Isso tudo foi se desenvolvendo num fluxo natural (nos anos 50, tocava-se uma obra barroca, originalmente composta para uma orquestra de 20 músicos, com 60 instrumentistas, que, por sua vez, tocavam em instrumentos modernos muito diferentes dos barrocos), e ninguém se preocupava com o fato de uma orquestra em 1950 soar, especialmente ao tocar música barroca, totalmente diferente do que os compositores imaginaram. Quer dizer, nos anos 60, algumas pessoas começaram a ter essa percepção. Foram atrás de tratados sobre como se tocava violino na época (por exemplo, no barroco) e viram que era muito diferente: segurava-se o arco menos na ponta, vibrava-se menos e, sobre cada frase, ou até cada nota, faziam um desenho em forma de arco. A nota começava fraca, aumentava, diminuía e morria fraca de novo.

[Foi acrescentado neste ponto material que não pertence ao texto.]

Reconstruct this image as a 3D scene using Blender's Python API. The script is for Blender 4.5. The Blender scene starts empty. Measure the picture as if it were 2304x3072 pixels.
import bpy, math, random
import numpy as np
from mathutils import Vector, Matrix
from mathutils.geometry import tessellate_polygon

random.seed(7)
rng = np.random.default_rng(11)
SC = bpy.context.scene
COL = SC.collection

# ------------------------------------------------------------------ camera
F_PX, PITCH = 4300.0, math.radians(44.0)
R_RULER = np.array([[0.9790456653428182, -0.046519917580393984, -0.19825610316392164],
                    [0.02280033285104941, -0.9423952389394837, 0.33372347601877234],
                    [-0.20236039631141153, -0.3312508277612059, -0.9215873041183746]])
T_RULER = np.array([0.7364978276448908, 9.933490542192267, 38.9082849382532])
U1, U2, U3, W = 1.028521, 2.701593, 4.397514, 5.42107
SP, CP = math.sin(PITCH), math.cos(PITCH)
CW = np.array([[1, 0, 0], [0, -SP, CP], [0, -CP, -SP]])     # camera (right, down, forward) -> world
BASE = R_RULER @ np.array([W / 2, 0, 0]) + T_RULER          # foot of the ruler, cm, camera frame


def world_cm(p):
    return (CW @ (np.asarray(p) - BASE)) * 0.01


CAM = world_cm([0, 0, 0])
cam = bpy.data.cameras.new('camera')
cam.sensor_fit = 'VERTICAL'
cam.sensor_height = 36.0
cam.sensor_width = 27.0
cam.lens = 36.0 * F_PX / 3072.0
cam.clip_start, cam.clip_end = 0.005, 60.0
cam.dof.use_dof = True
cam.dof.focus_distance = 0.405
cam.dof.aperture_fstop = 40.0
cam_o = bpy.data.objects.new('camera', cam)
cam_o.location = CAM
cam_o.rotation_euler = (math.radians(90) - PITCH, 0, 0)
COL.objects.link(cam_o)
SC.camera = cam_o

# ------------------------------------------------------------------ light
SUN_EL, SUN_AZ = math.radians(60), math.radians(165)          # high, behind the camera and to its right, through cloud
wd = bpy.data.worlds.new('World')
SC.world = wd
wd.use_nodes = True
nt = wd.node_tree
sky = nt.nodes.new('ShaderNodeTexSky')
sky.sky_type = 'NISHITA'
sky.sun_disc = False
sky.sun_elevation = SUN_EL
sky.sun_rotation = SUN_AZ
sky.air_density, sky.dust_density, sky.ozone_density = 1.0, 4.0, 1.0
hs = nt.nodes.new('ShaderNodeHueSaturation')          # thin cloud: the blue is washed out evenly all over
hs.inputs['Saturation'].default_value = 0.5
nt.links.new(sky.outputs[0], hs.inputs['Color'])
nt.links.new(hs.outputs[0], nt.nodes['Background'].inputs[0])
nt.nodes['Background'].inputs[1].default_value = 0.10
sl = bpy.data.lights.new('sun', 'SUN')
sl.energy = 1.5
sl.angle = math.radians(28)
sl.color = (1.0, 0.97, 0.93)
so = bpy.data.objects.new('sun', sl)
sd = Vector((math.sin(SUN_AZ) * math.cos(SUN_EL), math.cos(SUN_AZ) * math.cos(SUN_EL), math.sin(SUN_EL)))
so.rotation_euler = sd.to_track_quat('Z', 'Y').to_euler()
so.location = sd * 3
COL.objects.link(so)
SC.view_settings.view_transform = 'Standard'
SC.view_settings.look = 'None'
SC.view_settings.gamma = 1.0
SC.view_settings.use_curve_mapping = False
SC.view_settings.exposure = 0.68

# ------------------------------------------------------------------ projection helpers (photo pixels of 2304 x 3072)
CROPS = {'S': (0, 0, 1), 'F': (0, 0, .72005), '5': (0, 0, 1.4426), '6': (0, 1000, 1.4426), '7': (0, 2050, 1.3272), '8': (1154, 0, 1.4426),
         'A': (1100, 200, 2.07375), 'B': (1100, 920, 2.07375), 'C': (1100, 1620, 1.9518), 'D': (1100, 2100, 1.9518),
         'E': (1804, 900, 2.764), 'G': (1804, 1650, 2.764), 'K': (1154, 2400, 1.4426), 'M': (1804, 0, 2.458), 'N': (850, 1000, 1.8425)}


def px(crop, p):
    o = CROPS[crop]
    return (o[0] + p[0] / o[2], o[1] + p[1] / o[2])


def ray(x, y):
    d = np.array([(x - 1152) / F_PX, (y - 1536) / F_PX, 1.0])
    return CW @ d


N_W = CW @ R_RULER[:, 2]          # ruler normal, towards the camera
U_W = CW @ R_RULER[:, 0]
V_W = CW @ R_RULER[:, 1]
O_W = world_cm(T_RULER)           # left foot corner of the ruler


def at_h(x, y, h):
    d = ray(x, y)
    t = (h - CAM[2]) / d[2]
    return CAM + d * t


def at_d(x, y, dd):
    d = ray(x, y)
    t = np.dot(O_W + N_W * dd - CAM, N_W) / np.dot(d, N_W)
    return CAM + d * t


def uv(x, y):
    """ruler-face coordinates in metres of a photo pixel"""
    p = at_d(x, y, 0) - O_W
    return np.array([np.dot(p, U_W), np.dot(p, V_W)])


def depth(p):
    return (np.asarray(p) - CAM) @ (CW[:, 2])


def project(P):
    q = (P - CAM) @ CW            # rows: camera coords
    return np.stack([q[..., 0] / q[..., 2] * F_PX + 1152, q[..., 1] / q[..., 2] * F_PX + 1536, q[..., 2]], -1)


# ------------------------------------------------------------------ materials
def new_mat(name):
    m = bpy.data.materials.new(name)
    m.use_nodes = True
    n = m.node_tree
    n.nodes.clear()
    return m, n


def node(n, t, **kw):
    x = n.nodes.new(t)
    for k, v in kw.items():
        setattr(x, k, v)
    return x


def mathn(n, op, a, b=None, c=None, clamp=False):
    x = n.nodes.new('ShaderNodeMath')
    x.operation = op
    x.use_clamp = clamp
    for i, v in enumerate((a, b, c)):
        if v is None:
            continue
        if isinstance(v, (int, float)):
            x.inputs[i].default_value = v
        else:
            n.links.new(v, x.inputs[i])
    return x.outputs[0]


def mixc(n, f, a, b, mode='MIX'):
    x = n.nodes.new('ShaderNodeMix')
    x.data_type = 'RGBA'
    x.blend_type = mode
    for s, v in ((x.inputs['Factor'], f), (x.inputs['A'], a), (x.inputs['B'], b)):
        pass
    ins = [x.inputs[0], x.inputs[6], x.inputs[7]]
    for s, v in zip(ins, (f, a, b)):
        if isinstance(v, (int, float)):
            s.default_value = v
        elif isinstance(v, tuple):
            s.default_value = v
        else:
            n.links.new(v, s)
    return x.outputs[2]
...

Por falar em nota, uma curiosidade: até cerca de 1850 os instrumentos soavam mais graves que os de hoje. Um deles, por exemplo, para nós soaria hoje como um si. E talvez, dependendo da região da Europa, ainda mais grave. Isso porque o sistema de afinação por frequência ainda não estava bem estabelecido. O diapasão, que pra nós toca a nota , antigamente podia tocar um lá bemol ou até um sol bemol. E nas HIP eles mantiveram essa tradição, até porque os instrumentos de madeira (sopros: flauta, oboé, fagote), sendo fisicamente projetados para ser mais graves, não tem o que mexer pra eles ficarem mais agudos. As cordas podem ser afinadas, mas os sopros não - até podem, mas só um pouco.

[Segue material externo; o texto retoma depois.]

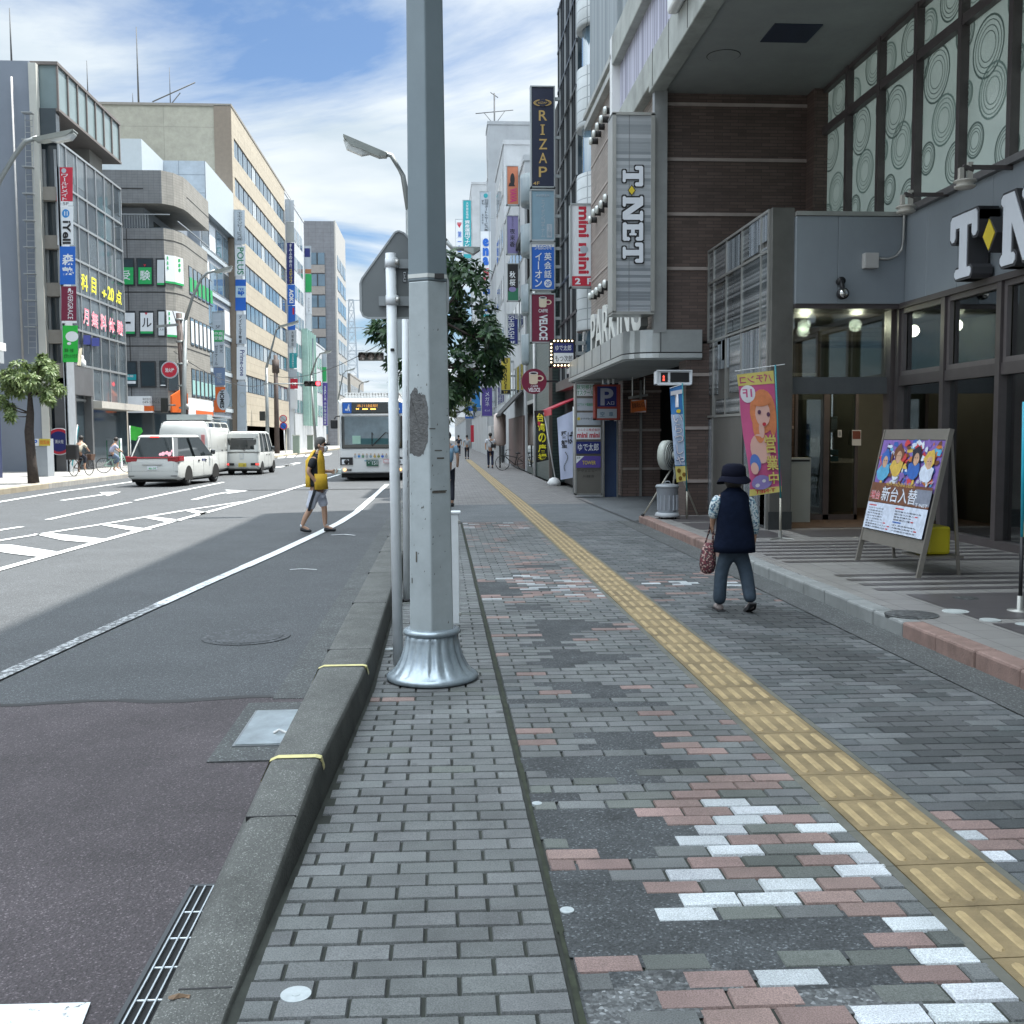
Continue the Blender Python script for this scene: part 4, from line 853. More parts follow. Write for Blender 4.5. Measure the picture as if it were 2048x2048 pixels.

Então começaram a surgir conjuntos que tocavam com base em estudos não só da sonoridade, como da dialética barroca. Ao empregar flautas, por exemplo, tinham instrumentos da época, ainda de madeira, ou instrumentos novos feitos com a arquitetura exata dos de então. O mesmo com os oboés. O violoncelo não tinha o espigão para apoiar no chão. Em vez disso, repousava graciosamente entre as pernas do instrumentista. Conjuntos inteiros tinham, às vezes, 8 membros. O maestro regia sentado ao cravo (instrumento que então voltou a ser protagonista, tendo sumido com a invenção do mais sofisticado piano).


Podemos voltar ainda mais. Um grupo como o Early Music Consort, da Inglaterra, 1967, tocava música profana medieval. Isso mesmo. Eles têm fantásticos discos, como "Os Triunfos de Maximiliano", "Música das Cruzadas", "Música da Era Gótica", "Instrumentos da Idade Média e da Renascença". O grupo acabou em 1976, com a morte do seu fundador David Munrow, mas o outro fundador, Christopher Hogwood, criou uma orquestra destinada a tocar música barroca, clássica e protorromântica, chamada Academy of Ancient Music. Gravaram as sinfonias e concertos de Mozart, os de Beethoven, além de música de Haydn, Purcell e muitos outros.


Mas talvez o grande nome desse movimento seja o maestro alemão Nikolaus Harnoncourt, fundador da orquestra Concentus Musicus de Viena. Ele tem, não só uma enorme discografia, como alguns livros tidos como importantíssimos. Os dois mais famosos são "O Discurso dos Sons" e "O Diálogo Musical", interessantes até pra quem não é músico.


Outros regentes e conjuntos que podemos destacar: John Eliot Gardiner, fundador do Monteverdi Choir, da Orchestre Révolucionnaire et Romantique e do English Baroque Soloists; Roger Norrington, do London Classical Players; Jos van Immerseel, do Anima Eterna; e Reinhard Goebel, do Musica Antiqua Köln.


O movimento segue firme e forte, se esticando cada vez mais longe pra trás, mas também pra frente: já vi performances historicamente informadas da "Sagração da Primavera", peça de 1913. É a orquestra Les Siècles, com o regente François-Xavier Roth, que se propõe a tocar com os instrumentos apropriados para a época da composição, mesmo que seja só de um século atrás (o resultado do que pode parecer um exagero, é, na verdade, muito legal).


Do HIP, só não me agrada o nome, naturalmente. Porque basicamente dá a entender que maestros e instrumentistas que não aderiram a ele (que são maioria), são historicamente desinformados. Nenhum nome é bom pra esse tipo de movimento, de fato. Se eles chamarem suas gravações de autênticas, os outros hão de ficar bravos com razão. Não o são? Por fim, tem "performance de época". Só que não é de época, ela tenta emular a performance da época.


Eu sou definitivamente contra você ficar corrigindo os outros: não diga assim, diga assim. Portanto, fale como quiser. Eu? Prefiro "gravação com instrumentos de época". É mais ajeitadinho e eu fico sem peso na consciência.